オーティス・レディングもロッド・スチュワートも憧れた、偉大なるソウル・シンガー、それがサム・クック。


サム・クックには生前にリリースされた「サム・クック・アット・ザ・コパ」と、死後20経ってリリースされた「ハーレム・スクエア・クラブ1963」の二枚の素晴らしい名ライブ盤が存在している。


コパの方は白人の聴衆を前に、スタンダードを中心に自身のR&Bナンバーを絡めて、粋でスタイリッシュにジャジーで軽快に歌うサムのボーカルが楽しめる名作だ。ちなみに、とある大御所のソウル評論家はこのライブアルバムをお気に召さなかったらしいが、僕は大好きなアルバムの一枚である。




今回取り上げるのはハーレムでの黒人のオーディエンスを前にしてのライブアルバム「ハーレム・スクエア・クラブ1963」。

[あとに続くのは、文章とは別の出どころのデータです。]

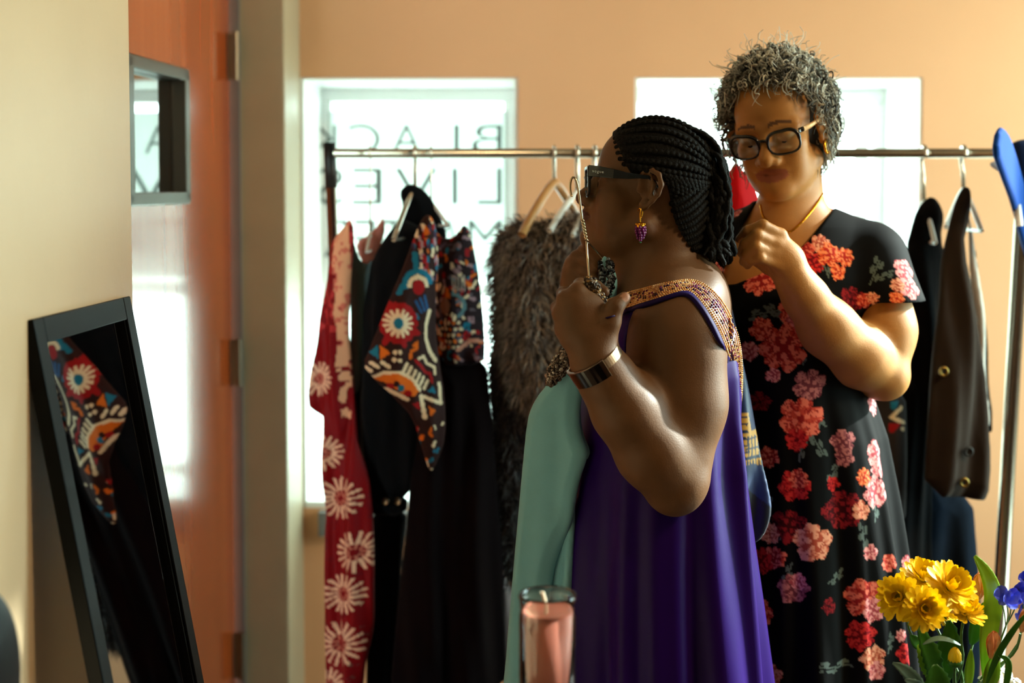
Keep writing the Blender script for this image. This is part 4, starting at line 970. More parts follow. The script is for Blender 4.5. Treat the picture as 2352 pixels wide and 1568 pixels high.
md_ = thing('mint_dress', 'pale mint green dress with beaded neckline held up on the wire hanger', 'dress', at(1250,1568,2.36))
M_mint = cloth('mint_crepe', (122,178,192), .7, var=.05)
garment('dress_front', [(1256,884),(1285,838),(1325,800),(1348,850),(1336,905),(1331,960),(1338,1005),(1353,1034),(1348,1058),(1333,1100),(1323,1150),(1318,1190),(1303,1224),(1286,1260),(1273,1300),(1265,1345),(1261,1400),(1258,1660),(1143,1660),(1158,1500),(1177,1340),(1190,1200),(1202,1060),(1211,965),(1222,930),(1240,902)], 2.36, M_mint, -30, .018, .02, ((.007,62,.2),(.003,125,1.2)), .0028, None, md_, foldtop=.6)
garment('under_layer', [(1316,1130),(1324,1150),(1322,1330),(1322,1660),(1225,1660),(1235,1300),(1275,1180)], 2.375, M_mint, -30, .012, .015, ((.012,95,.2),(.005,170,1.2)), .0028, None, md_, foldtop=.2, x0=1280)
b = MB(); P = [at(u, v, 2.345) for u, v in spline([(1338,880),(1329,930),(1330,975),(1340,1010),(1353,1036),(1346,1052)], 30)]; b.tube(P, .0032, 8); b.build('armhole_binding', M_mint, md_, True)
garment('collar_strap', [(1386,584),(1398,592),(1414,620),(1420,650),(1416,690),(1396,700),(1380,680),(1392,650),(1390,620),(1380,600)], 2.40, M_mint, 20, .010, .012, ((.0,1,0),), .0025, None, md_)
garment('collar_lining', [(1345,642),(1360,640),(1385,680),(1388,700),(1376,702),(1352,668)], 2.235, cloth('pale_lining', (206,200,160)), 0, .006, .008, ((.0,1,0),), .0025, None, md_)
bd = MB(); r = random.Random(17)
def beadfield(poly, Y, n, cols, rr=(.0014,.0026), el=1.6, bulge=.006):
    P_ = np.array(poly, float); lo, hi = P_.min(0), P_.max(0); k = 0; tries = 0
    while k < n and tries < n*40:
        tries += 1; x, y = r.uniform(lo[0], hi[0]), r.uniform(lo[1], hi[1]); sd = poly_sd(np.array([x]), np.array([y]), P_)[0]
        if sd > 0: continue
        k += 1; c = at(x, y, Y-bulge*min(1, -sd/12)); bd.col = lin(r.choice(cols)); q = r.uniform(*rr); a = r.uniform(-.5,.5)
        bd.sphere(c, q, 6, 4, (q*el*math.cos(a)+q*.2, q, q*el*abs(math.sin(a))+q), None)
SIL = [(70,58,52),(120,106,96),(168,158,150),(44,36,34),(96,80,68)]; DKB = [(14,16,20),(40,46,54),(110,120,128),(8,8,10)]; BZ = [(90,66,40),(150,110,60),(60,46,36),(180,160,120)]
neck = [(1254,882),(1258,850),(1276,820),(1298,796),(1318,790),(1322,818),(1312,842),(1290,866),(1268,888)]
garment('neckline_yoke', neck, 2.325, cloth('yoke_net', (70,60,54)), -20, .006, .01, ((.0,1,0),), .0025, None, md_)
beadfield(neck, 2.317, 420, SIL)
beadfield([(1342,640),(1352,634),(1366,640),(1380,668),(1392,690),(1384,700),(1372,694),(1356,664),(1344,656)], 2.222, 170, BZ+SIL)
beadfield([(1396,592),(1408,604),(1412,640),(1406,670),(1392,690),(1384,684),(1396,650),(1394,614)], 2.385, 170, DKB)
beadfield([(1376,600),(1384,604),(1390,640),(1384,660),(1376,640)], 2.39, 60, DKB)
o = bd.build('beads', mat('faceted_beads', (255,255,255), .2, metal=.5, col=True), md_, True); o['kind'] = 'stuff'
# ---------------------------------------------------------------- grey haired woman in the floral dress
Y2 = 2.66
def U2(u, v, d=0.0): return at(u, v, Y2+d)
W2p = thing('person', 'person with curly grey hair and black floral dress, looking down', 'person', (U2(1830, 900)[0], Y2, 0))
H2 = HeadFrame(U2(1790, 300, -.02), 28, -14, 7, 1.03)
S = SDF()
S.rc(H2.w(-.03,0,-.05), U2(1822,560,.02), .056, .064, .02)
S.rc(H2.w(.005,0,-.085), U2(1790,500,-.01), .036, .042, .02)
S.ell(U2(1815,640,.0), (.15,.085,.115), None, .05)          # upper chest
S.rc(U2(1830,540,.02), U2(1978,588,.01), .049, .056, .04); S.rc(U2(1820,540,.02), U2(1680,570,.06), .050, .058, .04)
S.ell(U2(1790,790,.0), (.13,.10,.17), None, .05)
S.ell(U2(1830,1100,.03), (.135,.11,.2), None, .05)
for s in (-1, 1):
    hx = U2(1840,1300)[0]+s*.08; S.rc((hx, Y2+.04, .85), (hx, Y2+.04, .48), .085, .06, .03); S.rc((hx, Y2+.04, .48), (hx, Y2+.04, .09), .058, .04, .02); S.rc((hx, Y2+.04, .04), (hx-.03, Y2-.13, .03), .04, .03, .03)
sh2 = U2(2008,602,-.0)
S.rc(sh2, U2(2028,760,-.03), .058, .056, .03); S.rc(U2(2028,760,-.03), U2(2022,850,-.05), .056, .050, .03)
F2 = [U2(2018,850,-.055), U2(1970,815,-.085), U2(1900,752,-.13), U2(1848,680,-.165), U2(1826,645,-.18)]
S.chain(F2, [.050,.056,.050,.037,.0305], .010, .02); S.sph(U2(2040,872,-.05), .030, .03)
# far arm, lowered behind the other woman
S.rc(U2(1665,600,.06), U2(1630,850,.05), .056, .048, .03); S.rc(U2(1630,850,.05), U2(1700,1010,-.05), .046, .034, .02)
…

このアルバムは実に素晴らしい。バックの演奏がキング・カーティス・バンドだと言う事も影響しているのだろう。


白人の前ではいなせなスタンダード歌手風情のサムも、クロスオーバー的な音楽性のキング・カーティスも、黒人のオーディエンスの前では泥臭く黒光りするくらいに、真っ黒な自らのアイデンティティを剥き出しにしているのが印象的だ。

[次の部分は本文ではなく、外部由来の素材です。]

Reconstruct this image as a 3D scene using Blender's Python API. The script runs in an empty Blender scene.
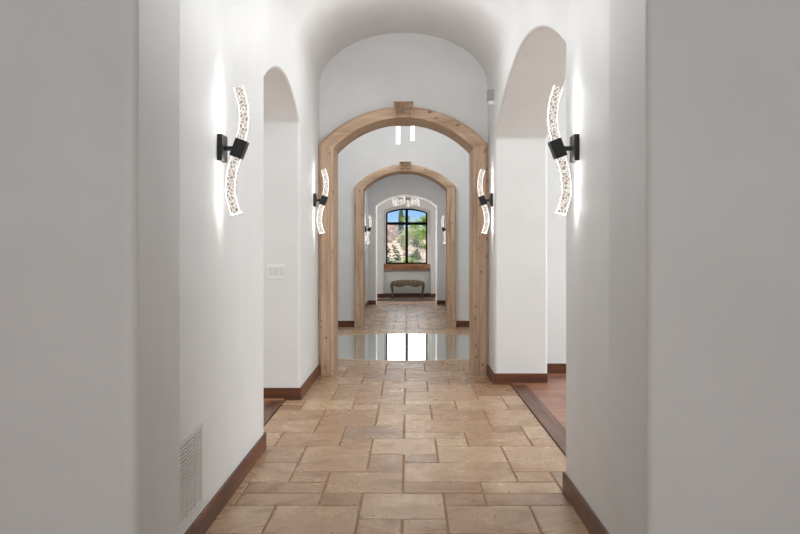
import bpy, bmesh, math, random
from mathutils import Vector, Matrix, noise
PI = math.pi
random.seed(7)
scene = bpy.context.scene
col = scene.collection

# ------------------------------------------------------------------ materials
def new_mat(name):
    m = bpy.data.materials.new(name); m.use_nodes = True
    nt = m.node_tree; nt.nodes.clear()
    out = nt.nodes.new('ShaderNodeOutputMaterial')
    b = nt.nodes.new('ShaderNodeBsdfPrincipled')
    nt.links.new(b.outputs[0], out.inputs[0])
    return m, nt, b
def rgb(r, g, b):
    f = lambda c: ((c/255+.055)/1.055)**2.4 if c > 10 else c/255/12.92
    return (f(r), f(g), f(b), 1)
def N(nt, t, **kw):
    n = nt.nodes.new(t)
    for k, v in kw.items(): setattr(n, k, v)
    return n
def ramp(nt, stops, interp='LINEAR'):
    r = nt.nodes.new('ShaderNodeValToRGB'); r.color_ramp.interpolation = interp
    e = r.color_ramp.elements
    while len(e) < len(stops): e.new(.5)
    for i, (p, c) in enumerate(stops): e[i].position = p; e[i].color = c
    return r
def simple(name, c, rough=.5, metal=0, bump=0, bscale=80, spec=.5, var=0):
    m, nt, b = new_mat(name)
    b.inputs['Base Color'].default_value = c
    b.inputs['Roughness'].default_value = rough
    b.inputs['Metallic'].default_value = metal
    b.inputs['Specular IOR Level'].default_value = spec
    tc = N(nt, 'ShaderNodeTexCoord'); no = N(nt, 'ShaderNodeTexNoise')
    no.inputs['Scale'].default_value = bscale
    nt.links.new(tc.outputs['Object'], no.inputs['Vector'])
    if var:
        d = tuple(x*(1-var) for x in c[:3])+(1,); l = tuple(min(1, x*(1+var)) for x in c[:3])+(1,)
        r = ramp(nt, [(.3, d), (.7, l)])
        nt.links.new(no.outputs[0], r.inputs[0]); nt.links.new(r.outputs[0], b.inputs['Base Color'])
    if bump:
        bp = N(nt, 'ShaderNodeBump'); bp.inputs['Strength'].default_value = bump; bp.inputs['Distance'].default_value = .01
        nt.links.new(no.outputs[0], bp.inputs['Height']); nt.links.new(bp.outputs[0], b.inputs['Normal'])
    return m

def plaster_mat():
    m, nt, b = new_mat('painted_plaster')
    tc = N(nt, 'ShaderNodeTexCoord'); no = N(nt, 'ShaderNodeTexNoise')
    no.inputs['Scale'].default_value = 3.0; no.inputs['Detail'].default_value = 3
    nt.links.new(tc.outputs['Object'], no.inputs['Vector'])
    r = ramp(nt, [(.3, (.70, .70, .695, 1)), (.7, (.74, .74, .735, 1))])
    nt.links.new(no.outputs[0], r.inputs[0]); nt.links.new(r.outputs[0], b.inputs['Base Color'])
    b.inputs['Roughness'].default_value = .5; b.inputs['Specular IOR Level'].default_value = .35
    bp = N(nt, 'ShaderNodeBump'); bp.inputs['Strength'].default_value = .12; bp.inputs['Distance'].default_value = .01
    nt.links.new(no.outputs[0], bp.inputs['Height']); nt.links.new(bp.outputs[0], b.inputs['Normal'])
    return m
def tile_mat():
    m, nt, b = new_mat('travertine_tile')
    g = N(nt, 'ShaderNodeNewGeometry'); tc = N(nt, 'ShaderNodeTexCoord')
    r = ramp(nt, [(0, rgb(158, 125, 96)), (.3, rgb(174, 141, 110)), (.6, rgb(182, 150, 119)), (.85, rgb(190, 161, 131)), (1, rgb(146, 118, 95))])
    nt.links.new(g.outputs['Random Per Island'], r.inputs[0])
    # cloudy patches, shifted for each slab
    mul = N(nt, 'ShaderNodeVectorMath', operation='MULTIPLY_ADD')
    comb = N(nt, 'ShaderNodeCombineXYZ')
    nt.links.new(g.outputs['Random Per Island'], comb.inputs[2])
    mul.inputs[1].default_value = (1, 1, 1)
    sc = N(nt, 'ShaderNodeVectorMath', operation='SCALE'); sc.inputs['Scale'].default_value = 23
    nt.links.new(comb.outputs[0], sc.inputs[0])
    nt.links.new(tc.outputs['Object'], mul.inputs[0]); nt.links.new(sc.outputs[0], mul.inputs[2])
    n1 = N(nt, 'ShaderNodeTexNoise'); n1.inputs['Scale'].default_value = 4.5; n1.inputs['Detail'].default_value = 8; n1.inputs['Roughness'].default_value = .62; n1.inputs['Distortion'].default_value = .8
    nt.links.new(mul.outputs[0], n1.inputs['Vector'])
    r1 = ramp(nt, [(.30, (.55, .50, .46, 1)), (.46, (.9, .87, .84, 1)), (.6, (1.0, 1.0, 1.0, 1)), (.75, (1.16, 1.14, 1.1, 1))])
    nt.links.new(n1.outputs[0], r1.inputs[0])
    mx = N(nt, 'ShaderNodeMix', data_type='RGBA', blend_type='MULTIPLY'); mx.inputs[0].default_value = .9
    nt.links.new(r.outputs[0], mx.inputs[6]); nt.links.new(r1.outputs[0], mx.inputs[7])
    n2 = N(nt, 'ShaderNodeTexNoise'); n2.inputs['Scale'].default_value = 45; n2.inputs['Detail'].default_value = 4
    nt.links.new(tc.outputs['Object'], n2.inputs['Vector'])
    r2 = ramp(nt, [(.32, (.55, .48, .42, 1)), (.42, (1, 1, 1, 1))])
    nt.links.new(n2.outputs[0], r2.inputs[0])
    mx2 = N(nt, 'ShaderNodeMix', data_type='RGBA', blend_type='MULTIPLY'); mx2.inputs[0].default_value = .6
    nt.links.new(mx.outputs[2], mx2.inputs[6]); nt.links.new(r2.outputs[0], mx2.inputs[7])
    nt.links.new(mx2.outputs[2], b.inputs['Base Color'])
    rr = ramp(nt, [(.3, (.42, .42, .42, 1)), (.7, (.2, .2, .2, 1))])
    nt.links.new(n1.outputs[0], rr.inputs[0]); nt.links.new(rr.outputs[0], b.inputs['Roughness'])
    bp = N(nt, 'ShaderNodeBump'); bp.inputs['Strength'].default_value = .25; bp.inputs['Distance'].default_value = .006
    nt.links.new(n1.outputs[0], bp.inputs['Height']); nt.links.new(bp.outputs[0], b.inputs['Normal'])
    return m
def wood_mat(name, c_dark, c_mid, c_light, rough=.5, axis='Z', knots=True, scale=1.0, spec=.4):
    m, nt, b = new_mat(name)
    tc = N(nt, 'ShaderNodeTexCoord'); mp = N(nt, 'ShaderNodeMapping')
    s = {'Z': (14, 14, 1.3), 'X': (1.3, 14, 14), 'Y': (14, 1.3, 14)}[axis]
    mp.inputs['Scale'].default_value = tuple(v*scale for v in s)
    nt.links.new(tc.outputs['Object'], mp.inputs['Vector'])
    n = N(nt, 'ShaderNodeTexNoise'); n.inputs['Scale'].default_value = 1; n.inputs['Detail'].default_value = 7; n.inputs['Distortion'].default_value = 1.2
    nt.links.new(mp.outputs[0], n.inputs['Vector'])
    r = ramp(nt, [(.3, c_dark), (.5, c_mid), (.7, c_light)])
    nt.links.new(n.outputs[0], r.inputs[0])
    last = r.outputs[0]
    if knots:
        v = N(nt, 'ShaderNodeTexVoronoi'); mp2 = N(nt, 'ShaderNodeMapping')
        k = {'Z': (13, 13, 9), 'X': (6, 9, 9), 'Y': (9, 6, 9)}[axis]
        mp2.inputs['Scale'].default_value = tuple(q*scale for q in k)
        nt.links.new(tc.outputs['Object'], mp2.inputs['Vector']); nt.links.new(mp2.outputs[0], v.inputs['Vector'])
        v.inputs['Scale'].default_value = 1; v.inputs['Randomness'].default_value = 1
        kr = ramp(nt, [(.06, (.28, .2, .15, 1)), (.13, (.75, .68, .6, 1)), (.2, (1, 1, 1, 1))])
        nt.links.new(v.outputs['Distance'], kr.inputs[0])
        mx = N(nt, 'ShaderNodeMix', data_type='RGBA', blend_type='MULTIPLY'); mx.inputs[0].default_value = .9
        nt.links.new(last, mx.inputs[6]); nt.links.new(kr.outputs[0], mx.inputs[7]); last = mx.outputs[2]
    nt.links.new(last, b.inputs['Base Color'])
    b.inputs['Roughness'].default_value = rough; b.inputs['Specular IOR Level'].default_value = spec
    bp = N(nt, 'ShaderNodeBump'); bp.inputs['Strength'].default_value = .2; bp.inputs['Distance'].default_value = .004
    nt.links.new(n.outputs[0], bp.inputs['Height']); nt.links.new(bp.outputs[0], b.inputs['Normal'])
    return m
def plank_mat():
    m, nt, b = new_mat('red_brown_planks')
    tc = N(nt, 'ShaderNodeTexCoord'); g = N(nt, 'ShaderNodeNewGeometry')
    mp = N(nt, 'ShaderNodeMapping'); mp.inputs['Scale'].default_value = (1.2, 22, 22)
    nt.links.new(tc.outputs['Object'], mp.inputs['Vector'])
    n = N(nt, 'ShaderNodeTexNoise'); n.inputs['Scale'].default_value = 1; n.inputs['Detail'].default_value = 6; n.inputs['Distortion'].default_value = .7
    nt.links.new(mp.outputs[0], n.inputs['Vector'])
    r = ramp(nt, [(0, rgb(138, 94, 74)), (.5, rgb(160, 112, 90)), (1, rgb(176, 128, 102))])
    nt.links.new(g.outputs['Random Per Island'], r.inputs[0])
    r2 = ramp(nt, [(.3, (.7, .66, .62, 1)), (.65, (1.05, 1.05, 1.05, 1))])
    nt.links.new(n.outputs[0], r2.inputs[0])
    mx = N(nt, 'ShaderNodeMix', data_type='RGBA', blend_type='MULTIPLY'); mx.inputs[0].default_value = 1
    nt.links.new(r.outputs[0], mx.inputs[6]); nt.links.new(r2.outputs[0], mx.inputs[7])
    nt.links.new(mx.outputs[2], b.inputs['Base Color']); b.inputs['Roughness'].default_value = .33
    return m
def inset_mat():
    m, nt, b = new_mat('polished_green_stone')
    tc = N(nt, 'ShaderNodeTexCoord')
    br = N(nt, 'ShaderNodeTexBrick'); br.inputs['Scale'].default_value = 9
    br.inputs['Color1'].default_value = rgb(150, 168, 162); br.inputs['Color2'].default_value = rgb(168, 184, 178); br.inputs['Mortar'].default_value = rgb(185, 196, 190)
    br.inputs['Mortar Size'].default_value = .008
    nt.links.new(tc.outputs['Object'], br.inputs['Vector'])
    n = N(nt, 'ShaderNodeTexNoise'); n.inputs['Scale'].default_value = 6; n.inputs['Detail'].default_value = 5
    nt.links.new(tc.outputs['Object'], n.inputs['Vector'])
    r2 = ramp(nt, [(.35, (.8, .85, .83, 1)), (.65, (1.05, 1.05, 1.05, 1))])
    nt.links.new(n.outputs[0], r2.inputs[0])
    mx = N(nt, 'ShaderNodeMix', data_type='RGBA', blend_type='MULTIPLY'); mx.inputs[0].default_value = 1
    nt.links.new(br.outputs[0], mx.inputs[6]); nt.links.new(r2.outputs[0], mx.inputs[7])
    nt.links.new(mx.outputs[2], b.inputs['Base Color'])
    b.inputs['Roughness'].default_value = .03; b.inputs['IOR'].default_value = 1.9
    b.inputs['Specular IOR Level'].default_value = .8
    b.inputs['Coat Weight'].default_value = 1; b.inputs['Coat Roughness'].default_value = .01; b.inputs['Coat IOR'].default_value = 1.8
    return m
def crystal_mat(name, lo, hi, base, scale=70):
    m, nt, b = new_mat(name)
    tc = N(nt, 'ShaderNodeTexCoord')
    v = N(nt, 'ShaderNodeTexVoronoi', feature='DISTANCE_TO_EDGE'); v.inputs['Scale'].default_value = scale
    nt.links.new(tc.outputs['Object'], v.inputs['Vector'])
    r = ramp(nt, [(.03, (1.1, 1.05, 1, 1)), (.12, (.45, .39, .33, 1)), (.36, (.16, .13, .105, 1))])
    nt.links.new(v.outputs[0], r.inputs[0])
    b.inputs['Base Color'].default_value = base
    b.inputs['Roughness'].default_value = .08
    nt.links.new(r.outputs[0], b.inputs['Emission Color']); b.inputs['Emission Strength'].default_value = hi
    return m
def emis(name, c, s):
    m, nt, b = new_mat(name)
    b.inputs['Base Color'].default_value = (.8, .8, .8, 1)
    b.inputs['Emission Color'].default_value = c; b.inputs['Emission Strength'].default_value = s
    return m
def glass_mat():
    m = bpy.data.materials.new('window_glass'); m.use_nodes = True
    nt = m.node_tree; nt.nodes.clear()
    out = N(nt, 'ShaderNodeOutputMaterial'); t = N(nt, 'ShaderNodeBsdfTransparent'); g = N(nt, 'ShaderNodeBsdfGlossy'); mx = N(nt, 'ShaderNodeMixShader')
    t.inputs[0].default_value = (.97, .98, .98, 1); g.inputs['Roughness'].default_value = .01; mx.inputs[0].default_value = .012
    nt.links.new(t.outputs[0], mx.inputs[1]); nt.links.new(g.outputs[0], mx.inputs[2]); nt.links.new(mx.outputs[0], out.inputs[0])
    return m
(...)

ここではサムが熱くアグレッシブにソウルフルに歌い上げ、キング・カーティスは唸り上げていくようにサックスを吹きまくり、中盤くらいからオーディエンスをも巻き込んで、会場全体がまるでソウルの渦の様な熱気に包まれていくのが分かる。


これこそミスター・ソウル、サム・クックの本領発揮とも言える、ぶっといソウルフル魂が生み出した最高傑作ライブアルバムなのだ。